The general scene at the time did nothing to draw him back. Hooliganism and crowd segregation were concepts with which his civilised and ordered mind could not cope and his take on the music of the day was that it was “bang, bang music”.  Football had moved away from him and his generation and this was being reflected in attendances in the 1980s.

Such was his disinterest that he often wouldn’t know Saturday or midweek results until the Evening News dropped on his doormat or we brought him a copy of a Sunday paper.

He died in March 1984 but my last footballing memories of him came in the September 1983. Bolton had found themselves back in the third tier with John McGovern as manager but had won their first two games of ’83/84. My BWFC enthusiasm was bubbling. It must just about have still been the school holidays because I remember being at his house on a midweek Tuesday afternoon when the B.E.N. landed. For our third league game we had Gillingham away that night and I’d already declared victory. Clearly we were going to be far too good for the old Division Three. He bluntly told me we’d lose. The day after I was back up at his house in a much quieter mood on the football front. We’d lost 2-0 at Priestfield. Unusually he already knew the result. I can’t remember his exact words but they were along the lines that I’d learn all about Bolton Wanderers as I went through life. 


“He bluntly told me we’d lose. The day after I was back up at his house in a much quieter mood on the football front. We’d lost.”

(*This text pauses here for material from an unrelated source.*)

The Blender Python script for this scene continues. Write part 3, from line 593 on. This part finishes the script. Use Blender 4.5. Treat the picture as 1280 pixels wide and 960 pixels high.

The postscript came the following Sunday. In these days we were taken to church by my mother on Sunday mornings. There’d always be a copy of the Sunday Mirror in her bag because afterwards we’d drop by at my Grandad’s so he could check his pools coupon. Just like his flutters on the horses, he never won. On this particular Sunday I bounded out of church and up the hill to knock on the door while clutching the newspaper. The score the previous day was a legendary one – Bolton 8 Walsall 1, Tony Caldwell (5). When he answered the door I didn’t let him get a word in. “Bolton won 8-1 yesterday”. He wouldn’t have it. Then I handed him the paper. The penny began to drop that I was probably telling the truth, so he put the paper down without looking at the results. I carried on with my “8-1” diatribe. He let me carry on for a couple of minutes and then cut me dead with: “who were they playing, the blind school?”.  Me and my sister still got our tube of Rowntree’s Smarties each so I can’t have annoyed him that much. If he had lived to see April and May 1984 he’d have had a knowing look in his eye as the season fizzled out with a series of abysmal results. I hope he’s had more success on the horses during his visits to that great Ladbrokes in the sky.